Article made zero mention of how much the actors got paid from that 143 million

[-] reddig33@lemmy.world 9 points 6 days ago

Also doesn’t mention how big the tax credit was. I mean, if it was a $20 million tax credit but the $143 million was actually spent on local goods, services, and employees, then that’s still great.

“Zero Day” also participated in New York’s film and TV tax credit program,”

[-] Jarix@lemmy.world 1 points 6 days ago
[-] ohulancutash@feddit.uk 1 points 6 days ago

Because the lead actors aren’t part of local spend.

[-] Jarix@lemmy.world 2 points 6 days ago* (last edited 6 days ago)

Even if they are local actors? And if that aren't, how much more could be spent in that area if they were

And okay, l gets say you are right, they barely mentioned where 40 million went, where did the bulk of that money go?

If you didn't pick up on it, what I'm suggesting is that the break down in the article was extremely light on where about 100 million dollars was spent where the article claims cause it and like that's a lot of bidding information

Edit/addendum

They attributed only 27.45 million of 146 million dollars that supposedly went into the economy.

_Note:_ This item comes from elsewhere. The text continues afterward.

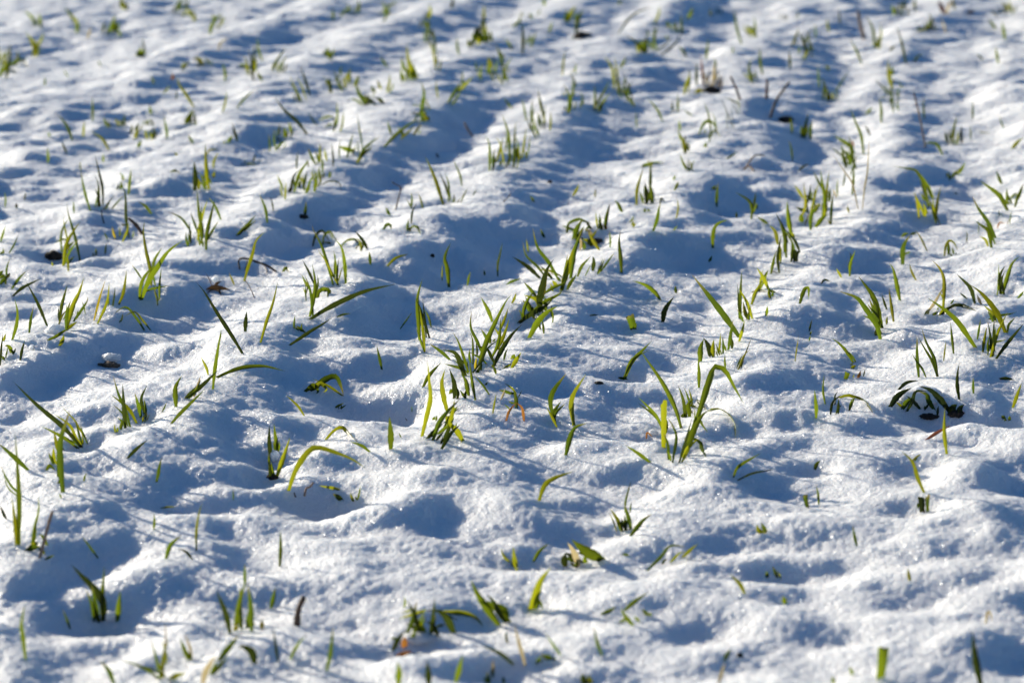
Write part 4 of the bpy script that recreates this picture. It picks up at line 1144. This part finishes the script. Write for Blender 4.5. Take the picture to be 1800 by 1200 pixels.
def blade_mesh(b, origin):
    P = b["pts"].copy()
    d0 = P[1] - P[0]; d0 /= np.linalg.norm(d0) + 1e-9
    root = P[0] - .018 * (d0 * .5 + np.array([0, 0, 1.0]) * .7)
    n = 9 if len(P) == 2 else 16
    C = spline(P, n)
    if len(P) == 2:                  # a straight-looking blade still has a slight bow
        t = np.linspace(0, 1, n + 1); L = np.linalg.norm(P[1] - P[0])
        bow = random.gauss(0, .035) * L
        C = C + (np.sin(t * math.pi) * bow)[:, None] * np.array([1.0, .3, .25])
    C = np.vstack([root, C])
    n = len(C)
    T = np.gradient(C, axis=0); T /= np.linalg.norm(T, axis=1)[:, None] + 1e-9
    s = np.clip((np.arange(n) - 1) / (n - 2), 0, 1)
    blunt = "c" in b["f"]
    if blunt: prof = .72 + .28 * np.minimum(s / .8, 1)
    else:
        up = np.minimum(s / .38, 1); prof = .60 + .40 * (3 * up ** 2 - 2 * up ** 3)
        dn = np.clip((s - .34) / .66, 0, 1); prof *= np.clip(1 - dn ** 1.55, .02, 1)
    W = b["w3"] * .50 * prof
    psi0 = random.uniform(-.75, .75); tw = random.uniform(-.9, .9)
    fold = random.uniform(.2, .75)
    V = []; UV = []
    for i in range(n):
        view = EYE - C[i]; view /= np.linalg.norm(view)
        side = np.cross(T[i], view); l = np.linalg.norm(side); side = side / l if l > 1e-6 else np.array([1.0, 0, 0])
        nor = np.cross(side, T[i])
        a = np.clip(psi0 + tw * (s[i] - .5), -1.05, 1.05)
        ax = side * math.cos(a) + nor * math.sin(a); az = -side * math.sin(a) + nor * math.cos(a)
        w = W[i] / max(.55, math.cos(a))
        for j, e in enumerate((-1, -.5, 0, .5, 1)):
            wob = 1 + (.07 * math.sin(i * 2.1 + b["w3"] * 9e3) if abs(e) == 1 else 0)
            V.append(C[i] + ax * w * e * wob + az * w * fold * abs(e)); UV.append((.5 + e / 2, s[i]))
    if blunt:                        # ragged break
        for j in range(5): V[-5 + j] = V[-5 + j] + T[-1] * random.uniform(-.6, .3) * b["w3"]
    F = [(i * 5 + j, i * 5 + j + 1, i * 5 + j + 6, i * 5 + j + 5) for i in range(n - 1) for j in range(4)]
    return np.array(V) - origin, F, UV
def add_blade(name, b, origin, parent, mats=None):
    V, F, UV = blade_mesh(b, origin)
    kind = [c for c in b["f"] if c in M]
    mat = M[kind[0]][0] if kind else random.choices(M["g"], (5, 3, 3, 3))[0]
    o = mesh_from(name, V, F, mat, parent, True, (0, 0, 0) if parent is not None else origin)
    lay = o.data.uv_layers.new(name="UVMap")
    uv = np.array(UV, np.float32)[np.asarray(F).ravel()]
    lay.data.foreach_set("uv", uv.ravel())
    if kind and parent is not None: o["label"] = PART_LABEL[kind[0]]
    return o
def tag(o, label, cat, group=None):
    o["label"] = label; o["category"] = cat
    if group: o["group"] = group
    return o
def make_plant(label, blades, tuft="grass_tuft", shoot="grass_shoot", cats=("grass tuft", "grass blade"),
               groups=("tufts of young grass growing through the snow", "single grass blades sticking out of the snow")):
    if len(blades) == 1:
        o = add_blade(shoot, blades[0], blades[0]["foot"], None)
        return tag(o, label, cats[1], groups[1])
    foot = np.mean([b["foot"] for b in blades], axis=0)
    e = bpy.data.objects.new(tuft, None); col.objects.link(e)
    e.empty_display_size = .02; e.location = foot
    for b in blades: add_blade("dry_leaf" if set(b["f"]) & set("ortbY") else "leaf", b, foot, e)
    return tag(e, label, cats[0], groups[0])
def crowd(bl):
    """A full tuft has more thin blades than could be measured one by one: add slimmer sisters between them."""
    n = len(bl)
    if n < 2: return bl
    extra = []
    green = [b for b in bl if not set(b["f"]) & set("ortbcY")]
    for _ in range(min(16, int((2.0 if bl[0]['p'][0][1] < 330 else .8) * n + .5)) if green else 0):
        b = random.choice(green); o = random.choice(bl)
        x0, y0 = b["p"][0]; fx, fy = o["p"][0]
        fx = .6 * fx + .4 * x0 + random.gauss(0, 3.5 if y0 > 330 else 6); fy = .6 * fy + .4 * y0 + random.gauss(0, 1.5)
        k = random.uniform(.35, .85); sk = random.uniform(-.3, .3)
        P = [(fx + ((x - x0) * random.uniform(.7, 1.1) + sk * (y0 - y)) * k, fy + (y - y0) * k) for x, y in b["p"]]
        extra.append(dict(p=P, w=b["w"] * random.uniform(.55, .85), f=""))
    return bl + extra
ITEMS = [(l, crowd(bl)) for l, bl in ITEMS]
# the snow has sunk and melted back a little around the fuller plants and in the open holes
PITS = [("J", 870, 500, .045, .030), ("J", 600, 1090, .040, .022), ("L", 1090, 515, .035, .012), ("L", 1320, 490, .03, .02), ("F", 335, 310, .03, .028),
        ("E", 1000, 900, .035, .022), ("E", 372, 590, .03, .02), ("C", 1400, 620, .04, .02), ("D", 120, 810, .04, .03), ("G", 1440, 240, .03, .024),
        ("L", 1720, 540, .03, .022), ("K", 800, 262, .02, .014), ("H", 1240, 1000, .03, .014), ("G", 90, 1050, .025, .016), ("L", 340, 880, .018, .014),
        ("J", 110, 930, .025, .016), ("N", 1110, 900, .03, .016), ("M", 680, 760, .03, .014), ("D", 740, 770, .03, .02), ("G", 640, 480, .03, .014)]
spots = [(TILE[t][0] + x / 4, TILE[t][1] + y / 4, s, d) for t, x, y, s, d in PITS]
for _, bl in ITEMS:
    if len(bl) >= 4:
        spots.append((np.mean([b["p"][0][0] for b in bl]), np.mean([b["p"][0][1] for b in bl]), random.uniform(.014, .024), random.uniform(.003, .010)))
_, at = hit([s[0] for s in spots], [s[1] for s in spots])
for (_, _, s, d), p in zip(spots, at):
    r2 = ((gX - p[0]) ** 2 + (gY - p[1] - s * .4) ** 2) / (2 * s * s)
    RELIEF -= d * np.exp(-r2 ** 1.4)
build_snow()
place([b for _, bl in ITEMS for b in bl])
for label, bl in ITEMS: make_plant(label, bl)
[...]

If 100 million of that went to like 4 people, then claiming it supported the recovery is extremely disingenuous and misleading

[-] ohulancutash@feddit.uk 1 points 6 days ago* (last edited 6 days ago)

Lead actors would be contracted centrally from LA, while day players and local recurring roles would be NY actors.

They’re basically talking about monies paid to NY contractors for construction, stages, crew, locations, catering, accommodation, equipment rental and materials.

When you are accepted into the production credit scheme you must keep an accounting of monies spent in that jurisdiction. That’s where this figure comes from, it doesn’t represent the total budget of the production which will spend elsewhere in LA and other places for post production- some of which is covered by other credit schemes in other locations, similarly accounted for.

[-] Jarix@lemmy.world 1 points 6 days ago
[-] domdanial@reddthat.com 4 points 6 days ago* (last edited 6 days ago)

This article is just, "making a TV show is expensive and a lot of it goes to the place you made the show" ?

Why is it being framed as some huge charity case/economy boost? It's a TV show and they filmed it in one of the most expensive places available.

I suppose it could have all been sets and greenscreen and it would have been cheaper, and it was an intentional choice to spend more money in the city, but I didn't the why mentioned in the article at all.

[-] ohulancutash@feddit.uk 3 points 6 days ago* (last edited 6 days ago)

It’s a trade paper, not a fan site. It’s relevant information to the industry it reports on.

Sets are also covered in the local spend figures.